Edle Materialien spielten eine große Rolle - ob nun der Panzer von Schildkröten, der Jagdgewehre ummantelt, transluzider Bernstein für einen Spielkasten oder die Herstellung von Objekten aus Elfenbein. Der bayerische Bildhauer Georg Petel schnitzte aus den Elefantenzähnen Kruzifixe, Kurfürst Max III. Joseph drechselte persönlich ein skurriles Objekt mit Kugel und Spirale aus dem kostbaren Werkstoff aus Afrika. Auf die Produktion von edlen Möbeln war die Werkstatt der Familie Roentgen aus Neuwied am Rhein spezialisiert, die sogar in Paris eine Niederlassung gründete und die Zaren in St. Petersburg belieferte. Einlegearbeiten für einen Schrank, gefertigt für den französischen Hof in Versailles, haben immerhin als Tischplatten überlebt - auch Luxusmode wird nach einer gewissen Zeit unmodern und dann recycelt.

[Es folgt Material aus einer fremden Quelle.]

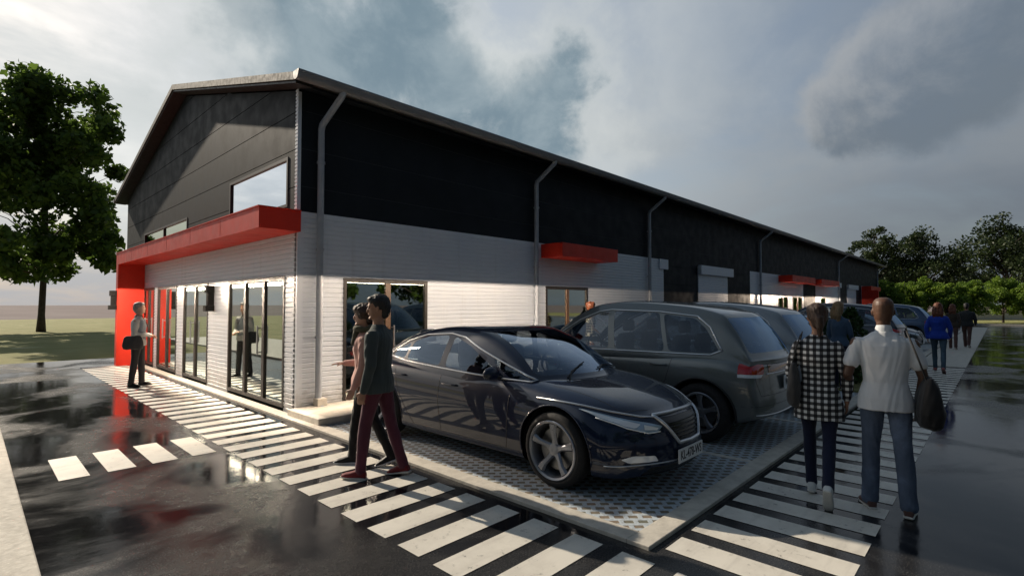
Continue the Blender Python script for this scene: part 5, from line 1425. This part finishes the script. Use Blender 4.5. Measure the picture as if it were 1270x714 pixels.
# planting bed with shrubs between the cars
struct('planting_bed', bx(11.95, 15.7, 2.03, 7.3, -.02, .05), M['grass'])
def shrub(name, label, loc, h, w, seed, cone=True, mat='leaf_shrub', group='clipped shrubs of the planting bed'):
    rng = np.random.default_rng(seed); t = thing(name, label, 'shrub', loc, 0, group)
    cs, rs = [], []
    for k in range(60):
        z = rng.random()**1.2; a = rng.uniform(0, 6.28); rr2 = w/2*((1-z)**.8*.95+.06 if cone else math.sqrt(max(.05, 1-(2*z-1)**2))*.85)*rng.random()**.4
        cs.append((rr2*math.cos(a), rr2*math.sin(a), .08+z*h*.92)); rs.append(.10 if cone else .13)
    obj('foliage', leaves(cs, rs, [70]*60, .06, rng, .9), M[mat], t)
    bm = B(); tube(bm, [(0,0,-.02), (0,0,h*.7)], 0, 8, radii=[.025, .008]); obj('stem', bm, M['bark'], t)
for i, (x, y, h, w, cone, lab) in enumerate([
    (13.9, 2.5, 1.62, 1.05, True, 'tall cone shaped shrub nearest the crosswalk'),
    (12.75, 2.45, 1.15, .95, True, 'lower cone shaped shrub between the silver car and the tall cone'),
    (15.2, 2.6, 1.35, .9, True, 'cone shaped shrub just short of the mid blue saloon'),
    (14.2, 4.0, 1.55, 1.1, False, 'dark round shrub seen over the tail of the grey cars'),
    (13.4, 3.95, 1.15, .9, False, 'lower round shrub in front of the dark round one'),
    (14.4, 5.85, 1.60, .5, True, 'slim pointed shrub in front of the roller shutter'),
    (14.9, 3.3, 1.30, 1.0, False, 'round shrub in the middle of the planting bed')]):
    shrub('shrub', lab, (x, y, .05), h, w, 80+i, cone, 'leaf_shrub' if i != 4 else 'leaf_yellow')

# unseen trees added behind and beside the viewpoint, for reflections and darker ambient light
k_ = 0
spots = [(-13.5, y) for y in (-9, -3.5, 2.5, 8.5, 15)] + [(x, -15.5+(x%3)*.5) for x in (-6, 1, 8, 15, 23, 31)]
words = ['furthest back', 'second from the back', 'middle', 'fourth from the back', 'nearest the lawn', 'at the corner', 'first along the road', 'second along the road', 'third along the road', 'fourth along the road', 'last along the road']
proto_ = None
for (x, y), w_ in zip(spots, words):
    lab = ('added unseen tree of the row left of the pavement, ' if x == -13.5 else 'added unseen tree of the row across the road, ')+w_
    if proto_ is None:
        proto_ = c = tree('added_tree', lab, (x, y, 0), 8.5, 7.5, 1.3, .18, .34, M['leaf'], 85, 150, 91, group='unseen trees added round the forecourt')
    else:
        c = copy_tree(proto_); c.location = (x, y, 0); c.rotation_euler.z = k_*1.3; c['label'] = lab
    k_ += 1
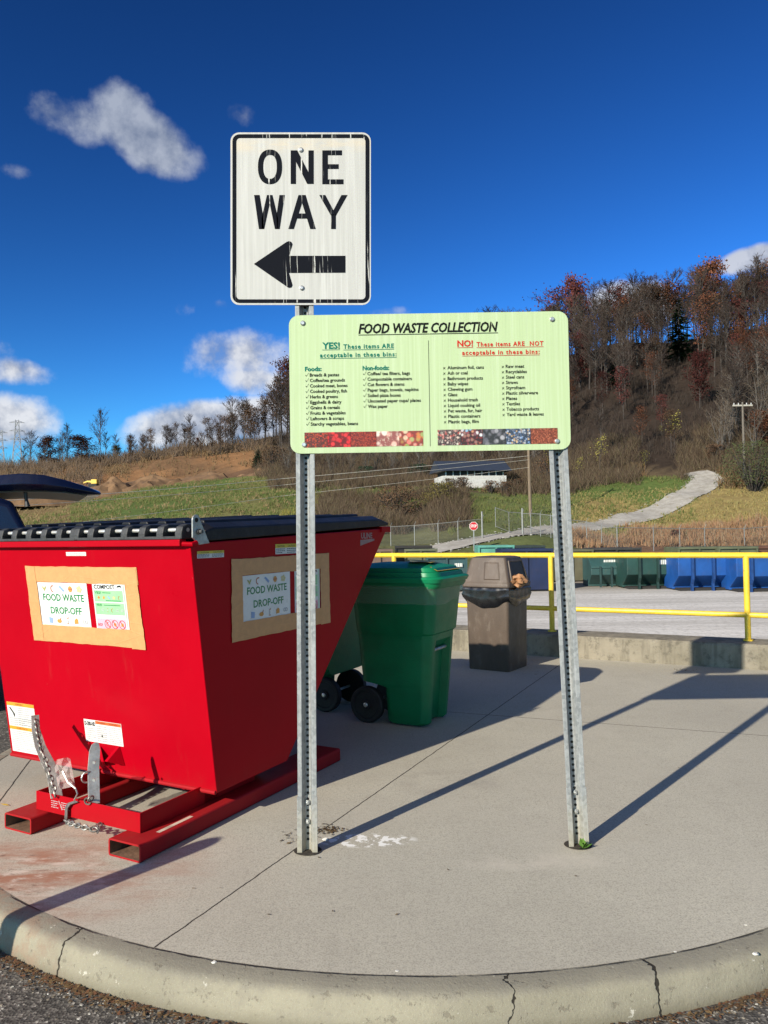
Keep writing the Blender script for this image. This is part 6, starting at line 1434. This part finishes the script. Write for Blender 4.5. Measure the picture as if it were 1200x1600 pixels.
bush(1178, 762, 83.5, 118, 78, 'large olive green bush at the right beside the track end', 'bushgreen', 3, 5200, .10); bush(1120, 752, 95, 40, 26, 'grey tan bush at the end of the gravel track', 'brown', 4); bush(860, 745, 95, 60, 40, 'brown bush behind the right sign post', 'brown', 6)
bush(620, 800, 78, 90, 46, 'broad brown thicket behind the chain link fence', 'brown', 7, 3600, .085); bush(690, 785, 80, 70, 36, 'olive brown thicket beside the gravel track', 'olive', 8, 2600, .085)
bush(1055, 835, 64, 20, 14, 'small dark red bush in the tall rusty grass', 'maroon', 9, 300, .1)
bush(430, 745, 112, 60, 40, 'grey brown bush at the left foot of the green board', 'brown', 10, 1800, .11)
# bare sunlit thicket at right
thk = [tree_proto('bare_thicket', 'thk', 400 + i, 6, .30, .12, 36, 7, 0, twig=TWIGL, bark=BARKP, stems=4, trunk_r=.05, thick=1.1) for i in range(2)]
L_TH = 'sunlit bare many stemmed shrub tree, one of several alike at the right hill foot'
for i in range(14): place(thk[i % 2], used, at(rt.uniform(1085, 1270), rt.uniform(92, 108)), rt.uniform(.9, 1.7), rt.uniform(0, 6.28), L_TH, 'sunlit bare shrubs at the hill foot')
for px, D in ((702, 88), (724, 88.5), (768, 88), (790, 87.5), (812, 89)): bush(px, 757, D, 34, 20, {702: 'brown scrub at the left end of the white building', 724: 'low brown scrub before the white wall', 768: 'brown scrub before the right part of the white wall', 790: 'brown scrub at the right end of the white building', 812: 'brown scrub right of the white building beside the pole'}[px], 'brown', px, 700, .09)
L_T2 = 'bare many stemmed shrub tree, one of several alike around the white building'
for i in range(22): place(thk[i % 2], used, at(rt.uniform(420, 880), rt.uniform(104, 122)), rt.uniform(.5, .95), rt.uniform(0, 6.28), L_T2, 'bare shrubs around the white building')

# prototypes that were never placed leave the scene
for o in [x for x in bpy.data.objects if x.parent is None and x.type == 'EMPTY' and x.get('label') in ('bare', 'rust', 'sap', 'ball', 'thk')]:
    for ch in list(o.children): bpy.data.objects.remove(ch)
    bpy.data.objects.remove(o)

Es ist eine Fülle von 1600 Kostbarkeiten, die in zwölf Sälen auf 1300 Quadratmetern ausgebreitet und in schlichten Vitrinen sorgsam ausgeleuchtet werden. Der Westflügel des Museums ist pünktlich zum Abschied von Direktorin Renate Eikelmann wieder bespielt - nach langen Jahren der Sanierung. Jeder Besucher ist eingeladen, sich genau die Objekte vor Augen zu führen, die ihn besonders interessieren und amüsieren. Unterhaltung versprechen in jedem Fall - frei nach dem Titel des berüchtigten Briefromans - die "gefährlichen Liebschaften", die Franz Anton Bustelli in kleinen Porzellanfiguren darstellte. Diese Paare der Commedia dell'arte, die mit ihren spannungsgeladenen Gesten Beziehungsgeschichten zu erzählen wissen, leisteten mit Sicherheit einen förderlichen Beitrag zur Konversation an der Barock-Tafel.

Dauerausstellung im Bayerischen Nationalmuseum, Prinzregentenstraße 3, geöffnet täglich außer montags 10 bis 17 Uhr. Experten-Führungen am Sonntag, 1. Juli, zwischen 14 und 16 Uhr.